REQUEST = Give back exactly the lines from the start of the listing to the line containing "from mathutils import Vector, Matrix, noise", inclusive, and nothing beyond them.

== DATA PROVIDED

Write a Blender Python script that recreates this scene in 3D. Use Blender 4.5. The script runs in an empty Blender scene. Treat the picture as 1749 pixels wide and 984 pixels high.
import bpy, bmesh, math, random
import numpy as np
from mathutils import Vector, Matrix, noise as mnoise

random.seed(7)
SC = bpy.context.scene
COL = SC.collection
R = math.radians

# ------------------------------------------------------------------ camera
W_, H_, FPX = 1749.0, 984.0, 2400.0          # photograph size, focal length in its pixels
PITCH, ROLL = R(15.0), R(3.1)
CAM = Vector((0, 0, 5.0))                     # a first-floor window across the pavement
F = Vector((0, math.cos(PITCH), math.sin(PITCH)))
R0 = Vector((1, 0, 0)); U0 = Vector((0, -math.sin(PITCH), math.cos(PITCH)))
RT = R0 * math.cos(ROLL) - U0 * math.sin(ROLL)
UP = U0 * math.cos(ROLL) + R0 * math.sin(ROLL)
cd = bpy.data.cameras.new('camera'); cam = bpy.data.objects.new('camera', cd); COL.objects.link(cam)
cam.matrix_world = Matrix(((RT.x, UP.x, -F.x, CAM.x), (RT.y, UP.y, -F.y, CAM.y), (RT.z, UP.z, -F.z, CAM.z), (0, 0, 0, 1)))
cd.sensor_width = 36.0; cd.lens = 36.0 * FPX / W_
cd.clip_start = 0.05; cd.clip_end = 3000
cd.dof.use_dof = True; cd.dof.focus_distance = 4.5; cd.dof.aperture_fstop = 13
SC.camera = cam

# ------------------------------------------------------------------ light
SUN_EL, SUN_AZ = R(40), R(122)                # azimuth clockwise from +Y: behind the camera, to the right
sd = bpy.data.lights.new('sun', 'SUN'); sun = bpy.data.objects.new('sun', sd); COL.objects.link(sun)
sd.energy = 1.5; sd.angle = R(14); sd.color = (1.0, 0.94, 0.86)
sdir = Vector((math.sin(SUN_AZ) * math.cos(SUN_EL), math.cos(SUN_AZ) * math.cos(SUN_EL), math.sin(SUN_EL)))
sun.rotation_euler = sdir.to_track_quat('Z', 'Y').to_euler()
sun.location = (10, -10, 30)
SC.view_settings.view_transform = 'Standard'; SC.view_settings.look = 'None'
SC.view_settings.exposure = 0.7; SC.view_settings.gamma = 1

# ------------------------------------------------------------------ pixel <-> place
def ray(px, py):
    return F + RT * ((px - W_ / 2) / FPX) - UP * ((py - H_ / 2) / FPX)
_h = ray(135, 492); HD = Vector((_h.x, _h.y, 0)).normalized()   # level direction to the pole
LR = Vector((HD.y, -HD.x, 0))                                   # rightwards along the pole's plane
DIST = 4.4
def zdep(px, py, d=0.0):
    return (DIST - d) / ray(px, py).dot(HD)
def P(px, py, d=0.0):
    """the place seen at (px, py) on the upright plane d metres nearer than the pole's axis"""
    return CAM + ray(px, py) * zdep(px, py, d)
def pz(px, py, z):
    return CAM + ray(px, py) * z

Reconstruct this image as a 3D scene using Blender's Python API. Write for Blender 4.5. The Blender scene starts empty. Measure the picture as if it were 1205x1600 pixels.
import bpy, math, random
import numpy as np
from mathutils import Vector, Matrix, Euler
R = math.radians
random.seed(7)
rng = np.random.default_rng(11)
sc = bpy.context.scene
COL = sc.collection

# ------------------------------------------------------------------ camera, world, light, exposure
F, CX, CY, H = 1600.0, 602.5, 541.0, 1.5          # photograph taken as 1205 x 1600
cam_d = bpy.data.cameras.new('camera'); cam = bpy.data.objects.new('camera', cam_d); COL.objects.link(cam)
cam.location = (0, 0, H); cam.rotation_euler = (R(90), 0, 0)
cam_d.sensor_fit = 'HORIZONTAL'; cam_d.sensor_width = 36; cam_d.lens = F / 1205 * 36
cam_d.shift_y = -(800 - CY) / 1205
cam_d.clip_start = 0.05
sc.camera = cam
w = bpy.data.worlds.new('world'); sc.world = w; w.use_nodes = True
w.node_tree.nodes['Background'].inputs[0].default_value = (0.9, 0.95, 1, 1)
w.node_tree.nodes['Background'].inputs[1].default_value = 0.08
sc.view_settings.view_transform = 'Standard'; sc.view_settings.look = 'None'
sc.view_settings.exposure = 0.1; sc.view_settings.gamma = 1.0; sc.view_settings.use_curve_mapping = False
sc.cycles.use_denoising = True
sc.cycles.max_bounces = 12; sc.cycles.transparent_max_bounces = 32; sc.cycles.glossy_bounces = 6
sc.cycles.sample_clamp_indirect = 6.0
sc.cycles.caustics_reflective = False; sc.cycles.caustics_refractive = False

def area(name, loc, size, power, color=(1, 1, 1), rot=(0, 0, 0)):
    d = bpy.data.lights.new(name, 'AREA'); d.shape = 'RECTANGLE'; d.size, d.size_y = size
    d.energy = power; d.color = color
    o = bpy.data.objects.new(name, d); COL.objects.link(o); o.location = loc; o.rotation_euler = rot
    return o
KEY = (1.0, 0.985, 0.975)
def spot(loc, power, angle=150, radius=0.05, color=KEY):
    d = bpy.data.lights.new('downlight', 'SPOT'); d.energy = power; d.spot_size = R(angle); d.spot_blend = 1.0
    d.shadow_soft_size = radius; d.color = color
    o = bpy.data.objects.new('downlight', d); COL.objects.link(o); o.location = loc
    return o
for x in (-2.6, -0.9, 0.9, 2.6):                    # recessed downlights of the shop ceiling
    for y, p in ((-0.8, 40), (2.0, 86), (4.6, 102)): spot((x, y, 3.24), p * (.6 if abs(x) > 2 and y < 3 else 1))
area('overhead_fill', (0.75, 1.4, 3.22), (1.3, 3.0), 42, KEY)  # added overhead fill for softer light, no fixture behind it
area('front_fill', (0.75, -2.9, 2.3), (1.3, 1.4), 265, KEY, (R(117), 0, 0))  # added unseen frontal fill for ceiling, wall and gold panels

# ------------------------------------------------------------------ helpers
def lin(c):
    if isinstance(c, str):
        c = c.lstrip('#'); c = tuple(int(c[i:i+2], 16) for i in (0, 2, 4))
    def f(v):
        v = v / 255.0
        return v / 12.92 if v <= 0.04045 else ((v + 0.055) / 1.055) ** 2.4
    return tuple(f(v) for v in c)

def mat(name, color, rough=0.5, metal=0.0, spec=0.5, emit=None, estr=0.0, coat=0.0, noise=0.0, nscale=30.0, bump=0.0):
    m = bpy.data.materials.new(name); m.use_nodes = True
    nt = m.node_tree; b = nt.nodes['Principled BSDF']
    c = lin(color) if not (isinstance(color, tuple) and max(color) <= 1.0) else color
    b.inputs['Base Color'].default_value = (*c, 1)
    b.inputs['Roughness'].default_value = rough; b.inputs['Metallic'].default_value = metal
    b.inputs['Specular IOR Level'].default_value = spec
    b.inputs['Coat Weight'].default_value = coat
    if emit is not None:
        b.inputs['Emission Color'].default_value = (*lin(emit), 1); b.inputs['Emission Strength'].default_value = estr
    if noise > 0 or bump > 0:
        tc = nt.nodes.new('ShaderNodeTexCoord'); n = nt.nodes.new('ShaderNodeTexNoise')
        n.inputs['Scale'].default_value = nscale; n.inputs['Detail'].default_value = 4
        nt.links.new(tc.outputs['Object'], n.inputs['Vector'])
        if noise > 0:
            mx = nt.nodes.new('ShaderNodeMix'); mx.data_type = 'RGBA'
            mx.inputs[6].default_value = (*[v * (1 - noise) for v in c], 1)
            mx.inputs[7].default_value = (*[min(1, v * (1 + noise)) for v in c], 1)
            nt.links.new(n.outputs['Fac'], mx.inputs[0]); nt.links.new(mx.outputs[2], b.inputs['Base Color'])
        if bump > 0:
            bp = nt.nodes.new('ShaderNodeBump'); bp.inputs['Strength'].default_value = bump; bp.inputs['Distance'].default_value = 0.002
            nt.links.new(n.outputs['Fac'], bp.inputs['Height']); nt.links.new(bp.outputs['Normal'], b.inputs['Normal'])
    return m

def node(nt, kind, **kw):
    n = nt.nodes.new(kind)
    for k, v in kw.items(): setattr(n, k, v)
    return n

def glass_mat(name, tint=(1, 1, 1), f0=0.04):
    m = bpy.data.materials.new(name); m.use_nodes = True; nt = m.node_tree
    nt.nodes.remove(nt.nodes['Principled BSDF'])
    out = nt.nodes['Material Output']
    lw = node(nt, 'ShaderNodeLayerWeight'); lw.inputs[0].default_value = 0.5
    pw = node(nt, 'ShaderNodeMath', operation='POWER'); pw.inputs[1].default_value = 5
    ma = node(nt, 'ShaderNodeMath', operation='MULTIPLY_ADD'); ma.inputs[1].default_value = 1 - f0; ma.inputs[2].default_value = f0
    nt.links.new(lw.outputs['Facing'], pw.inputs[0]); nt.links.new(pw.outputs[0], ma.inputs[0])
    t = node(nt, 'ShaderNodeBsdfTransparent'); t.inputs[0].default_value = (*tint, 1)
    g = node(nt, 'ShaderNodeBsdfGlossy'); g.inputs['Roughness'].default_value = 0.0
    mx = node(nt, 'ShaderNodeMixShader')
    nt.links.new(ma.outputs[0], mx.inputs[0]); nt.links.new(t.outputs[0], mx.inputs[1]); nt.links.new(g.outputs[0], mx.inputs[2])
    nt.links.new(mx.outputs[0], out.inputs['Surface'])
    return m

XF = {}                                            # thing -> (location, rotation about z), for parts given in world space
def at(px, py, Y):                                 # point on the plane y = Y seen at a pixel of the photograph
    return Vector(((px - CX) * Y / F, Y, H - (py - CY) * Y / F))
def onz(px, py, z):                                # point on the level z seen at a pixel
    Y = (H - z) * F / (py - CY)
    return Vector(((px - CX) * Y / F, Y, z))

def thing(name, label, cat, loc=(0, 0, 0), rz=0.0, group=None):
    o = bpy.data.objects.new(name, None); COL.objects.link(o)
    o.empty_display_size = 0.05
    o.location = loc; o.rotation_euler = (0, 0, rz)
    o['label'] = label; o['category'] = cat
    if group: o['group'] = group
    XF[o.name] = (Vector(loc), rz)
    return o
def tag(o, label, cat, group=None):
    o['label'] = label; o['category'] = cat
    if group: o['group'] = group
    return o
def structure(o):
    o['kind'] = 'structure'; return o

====

RESPONSE TO THE TASK =
Write a Blender Python script that recreates this scene in 3D. Use Blender 4.5. The script runs in an empty Blender scene. Treat the picture as 1749 pixels wide and 984 pixels high.
import bpy, bmesh, math, random
import numpy as np
from mathutils import Vector, Matrix, noise as mnoise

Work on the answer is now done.